### [Written exercise]
Everything from the line containing "b = MB(); b.box(-2.96, -1.42, 8.75, 8.80, 2.03, SOFF);" to the line containing "b = MB(); b.box(-2.96, -1.42, 8.75, 8.80, -0.3, 2.03);", both lines included, must be copied exactly; nothing else should be.

### [Dataset records]
--------------------
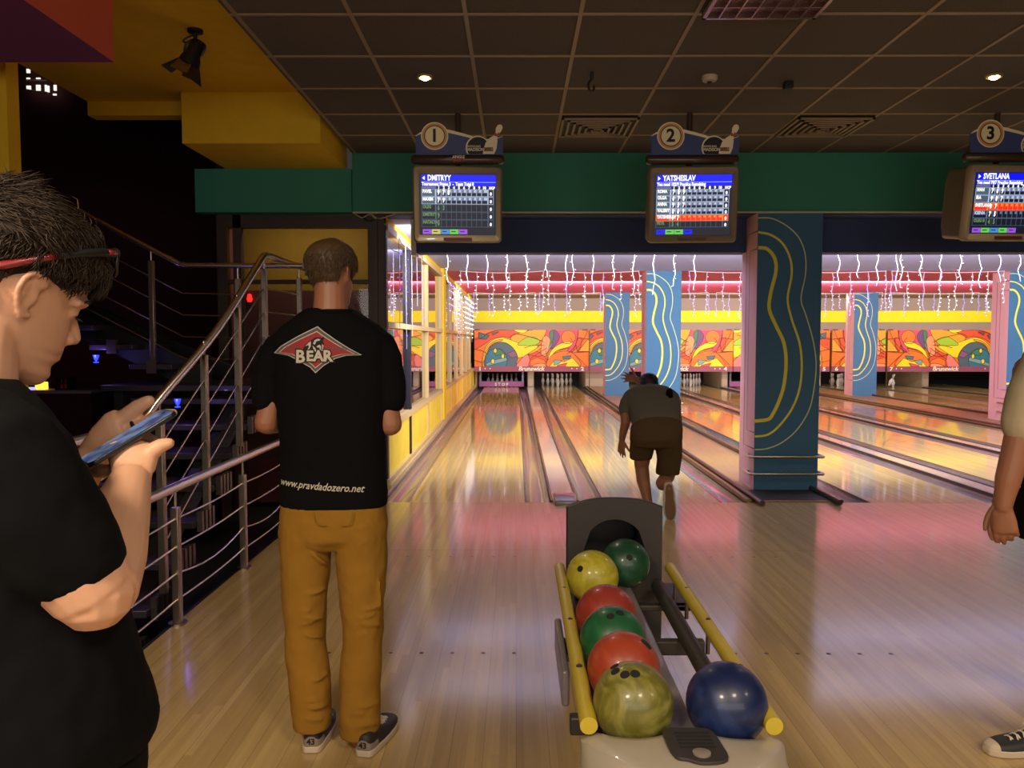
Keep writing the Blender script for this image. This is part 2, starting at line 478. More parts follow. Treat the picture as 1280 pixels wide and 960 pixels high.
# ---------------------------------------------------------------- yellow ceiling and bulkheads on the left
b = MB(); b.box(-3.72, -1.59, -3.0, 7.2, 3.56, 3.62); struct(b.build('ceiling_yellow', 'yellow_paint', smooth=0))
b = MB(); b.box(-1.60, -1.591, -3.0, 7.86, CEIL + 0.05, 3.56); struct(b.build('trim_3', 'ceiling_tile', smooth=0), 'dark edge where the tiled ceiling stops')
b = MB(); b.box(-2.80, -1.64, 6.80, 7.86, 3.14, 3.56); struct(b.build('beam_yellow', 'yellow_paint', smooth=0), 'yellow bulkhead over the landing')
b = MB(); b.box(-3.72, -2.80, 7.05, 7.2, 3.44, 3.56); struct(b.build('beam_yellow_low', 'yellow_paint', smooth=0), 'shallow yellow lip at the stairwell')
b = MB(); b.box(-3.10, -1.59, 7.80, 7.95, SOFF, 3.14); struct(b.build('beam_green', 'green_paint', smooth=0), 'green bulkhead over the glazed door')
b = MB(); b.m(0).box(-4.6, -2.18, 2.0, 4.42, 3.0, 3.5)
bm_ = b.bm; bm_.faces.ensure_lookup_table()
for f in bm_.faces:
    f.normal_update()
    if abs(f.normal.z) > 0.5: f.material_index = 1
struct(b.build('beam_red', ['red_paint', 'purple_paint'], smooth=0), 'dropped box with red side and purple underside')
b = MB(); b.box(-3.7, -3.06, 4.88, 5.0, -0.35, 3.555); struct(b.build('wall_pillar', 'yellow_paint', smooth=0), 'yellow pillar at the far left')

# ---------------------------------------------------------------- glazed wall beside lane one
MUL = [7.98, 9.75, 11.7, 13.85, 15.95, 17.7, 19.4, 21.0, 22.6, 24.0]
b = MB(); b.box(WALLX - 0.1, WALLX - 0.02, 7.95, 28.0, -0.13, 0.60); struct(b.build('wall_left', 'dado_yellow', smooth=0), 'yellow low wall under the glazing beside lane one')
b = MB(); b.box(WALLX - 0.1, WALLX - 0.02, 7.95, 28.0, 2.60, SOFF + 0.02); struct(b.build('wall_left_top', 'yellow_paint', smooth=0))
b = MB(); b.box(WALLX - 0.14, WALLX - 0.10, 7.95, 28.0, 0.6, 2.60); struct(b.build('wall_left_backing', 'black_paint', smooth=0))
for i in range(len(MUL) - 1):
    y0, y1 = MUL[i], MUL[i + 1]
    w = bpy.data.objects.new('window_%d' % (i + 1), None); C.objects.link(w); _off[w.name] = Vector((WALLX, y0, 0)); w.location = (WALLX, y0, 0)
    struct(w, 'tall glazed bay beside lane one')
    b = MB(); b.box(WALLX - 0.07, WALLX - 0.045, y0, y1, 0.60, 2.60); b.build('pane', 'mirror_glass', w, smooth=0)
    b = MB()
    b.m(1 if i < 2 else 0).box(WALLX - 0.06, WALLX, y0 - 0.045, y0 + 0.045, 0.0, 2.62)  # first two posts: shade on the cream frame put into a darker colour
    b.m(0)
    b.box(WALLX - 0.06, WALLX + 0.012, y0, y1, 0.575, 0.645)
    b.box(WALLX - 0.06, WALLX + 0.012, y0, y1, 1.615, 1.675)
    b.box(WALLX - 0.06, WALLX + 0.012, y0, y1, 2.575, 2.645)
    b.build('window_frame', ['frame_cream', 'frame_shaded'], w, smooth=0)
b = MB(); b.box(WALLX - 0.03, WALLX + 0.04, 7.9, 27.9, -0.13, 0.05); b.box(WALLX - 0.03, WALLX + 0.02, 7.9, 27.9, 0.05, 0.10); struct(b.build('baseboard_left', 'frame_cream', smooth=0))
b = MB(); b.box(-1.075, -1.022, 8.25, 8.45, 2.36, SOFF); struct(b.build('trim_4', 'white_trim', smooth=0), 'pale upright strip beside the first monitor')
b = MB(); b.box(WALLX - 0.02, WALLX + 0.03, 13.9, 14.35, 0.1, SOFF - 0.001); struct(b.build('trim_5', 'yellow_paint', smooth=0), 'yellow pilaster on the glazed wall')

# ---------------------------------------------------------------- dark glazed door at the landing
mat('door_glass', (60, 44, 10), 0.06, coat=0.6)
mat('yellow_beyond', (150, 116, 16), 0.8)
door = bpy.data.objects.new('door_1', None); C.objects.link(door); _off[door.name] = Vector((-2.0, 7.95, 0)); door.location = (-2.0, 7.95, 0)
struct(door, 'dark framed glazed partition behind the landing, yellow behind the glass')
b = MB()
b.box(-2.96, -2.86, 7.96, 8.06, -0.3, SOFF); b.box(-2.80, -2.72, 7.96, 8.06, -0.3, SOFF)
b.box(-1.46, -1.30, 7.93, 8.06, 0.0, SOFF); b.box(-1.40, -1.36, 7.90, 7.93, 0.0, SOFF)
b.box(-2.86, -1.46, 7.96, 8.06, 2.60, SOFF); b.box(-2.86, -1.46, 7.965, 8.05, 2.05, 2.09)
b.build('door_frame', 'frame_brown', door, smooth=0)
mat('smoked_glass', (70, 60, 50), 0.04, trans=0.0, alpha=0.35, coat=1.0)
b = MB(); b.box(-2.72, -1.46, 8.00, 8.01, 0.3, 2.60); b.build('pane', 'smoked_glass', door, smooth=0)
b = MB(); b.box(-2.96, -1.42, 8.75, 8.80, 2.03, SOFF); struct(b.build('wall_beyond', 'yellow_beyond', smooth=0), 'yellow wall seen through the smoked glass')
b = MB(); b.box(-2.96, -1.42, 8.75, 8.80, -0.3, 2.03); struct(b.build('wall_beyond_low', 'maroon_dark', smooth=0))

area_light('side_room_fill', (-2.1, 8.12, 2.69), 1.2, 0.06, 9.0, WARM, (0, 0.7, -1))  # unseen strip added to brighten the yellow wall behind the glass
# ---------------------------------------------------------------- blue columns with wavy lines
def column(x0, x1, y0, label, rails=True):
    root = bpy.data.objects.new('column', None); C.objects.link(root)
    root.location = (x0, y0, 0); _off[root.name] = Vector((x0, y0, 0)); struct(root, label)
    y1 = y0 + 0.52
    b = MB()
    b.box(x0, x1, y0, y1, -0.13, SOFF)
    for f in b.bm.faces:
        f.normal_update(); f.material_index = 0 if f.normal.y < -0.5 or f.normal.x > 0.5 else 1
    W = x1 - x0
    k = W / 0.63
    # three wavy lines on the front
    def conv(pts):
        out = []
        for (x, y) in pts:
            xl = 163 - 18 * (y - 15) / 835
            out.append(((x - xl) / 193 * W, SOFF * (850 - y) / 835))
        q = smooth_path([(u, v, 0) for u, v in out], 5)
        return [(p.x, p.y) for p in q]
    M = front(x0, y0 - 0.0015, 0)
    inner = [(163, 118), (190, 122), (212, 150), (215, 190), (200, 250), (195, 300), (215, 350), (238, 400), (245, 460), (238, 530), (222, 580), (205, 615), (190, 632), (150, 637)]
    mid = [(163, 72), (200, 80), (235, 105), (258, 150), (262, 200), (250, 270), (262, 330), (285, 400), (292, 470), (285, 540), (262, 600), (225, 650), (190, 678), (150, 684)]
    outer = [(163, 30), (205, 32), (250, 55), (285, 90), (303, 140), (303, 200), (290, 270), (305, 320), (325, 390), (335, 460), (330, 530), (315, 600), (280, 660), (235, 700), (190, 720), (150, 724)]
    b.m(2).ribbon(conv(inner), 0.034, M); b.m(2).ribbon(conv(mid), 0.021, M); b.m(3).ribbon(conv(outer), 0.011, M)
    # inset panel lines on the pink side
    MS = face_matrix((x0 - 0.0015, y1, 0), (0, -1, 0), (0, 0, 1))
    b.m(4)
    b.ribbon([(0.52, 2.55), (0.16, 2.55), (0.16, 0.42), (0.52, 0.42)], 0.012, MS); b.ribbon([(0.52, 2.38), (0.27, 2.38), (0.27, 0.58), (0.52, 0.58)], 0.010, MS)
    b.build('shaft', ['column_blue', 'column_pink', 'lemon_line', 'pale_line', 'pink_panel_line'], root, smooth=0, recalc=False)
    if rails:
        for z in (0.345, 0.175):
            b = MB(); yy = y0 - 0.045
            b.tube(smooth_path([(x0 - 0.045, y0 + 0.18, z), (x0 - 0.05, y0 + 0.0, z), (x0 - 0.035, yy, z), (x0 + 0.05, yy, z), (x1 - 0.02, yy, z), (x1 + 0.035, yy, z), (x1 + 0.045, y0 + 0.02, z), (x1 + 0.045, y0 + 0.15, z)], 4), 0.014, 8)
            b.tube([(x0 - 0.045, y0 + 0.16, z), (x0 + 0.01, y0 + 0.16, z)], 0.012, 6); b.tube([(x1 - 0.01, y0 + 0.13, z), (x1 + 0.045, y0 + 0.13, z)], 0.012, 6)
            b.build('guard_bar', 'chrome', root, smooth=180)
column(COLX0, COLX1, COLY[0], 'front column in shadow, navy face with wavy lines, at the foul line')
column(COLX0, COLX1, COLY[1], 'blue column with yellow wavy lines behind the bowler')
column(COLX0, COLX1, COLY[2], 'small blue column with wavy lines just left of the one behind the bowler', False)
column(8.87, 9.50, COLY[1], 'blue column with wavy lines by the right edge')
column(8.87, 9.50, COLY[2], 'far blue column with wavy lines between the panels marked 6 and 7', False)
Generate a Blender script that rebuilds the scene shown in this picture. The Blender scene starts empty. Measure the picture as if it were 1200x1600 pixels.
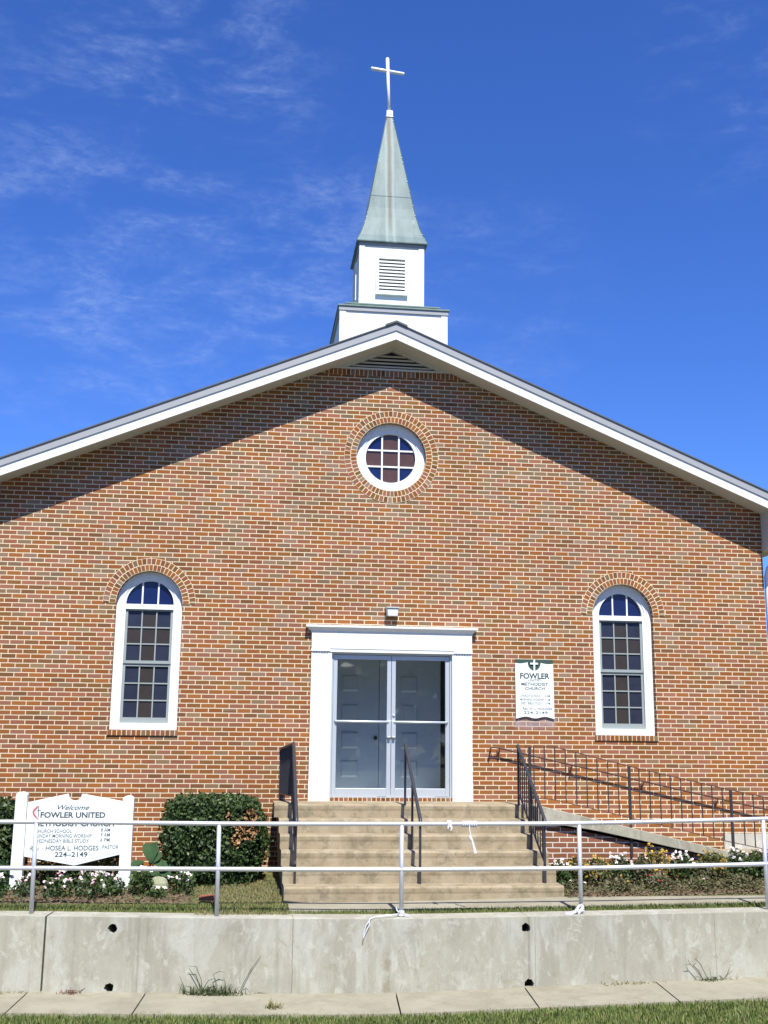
--------------------
### [Full output]
b = MB(); b.box(-2.96, -1.42, 8.75, 8.80, 2.03, SOFF); struct(b.build('wall_beyond', 'yellow_beyond', smooth=0), 'yellow wall seen through the smoked glass')
b = MB(); b.box(-2.96, -1.42, 8.75, 8.80, -0.3, 2.03); struct(b.build('wall_beyond_low', 'maroon_dark', smooth=0))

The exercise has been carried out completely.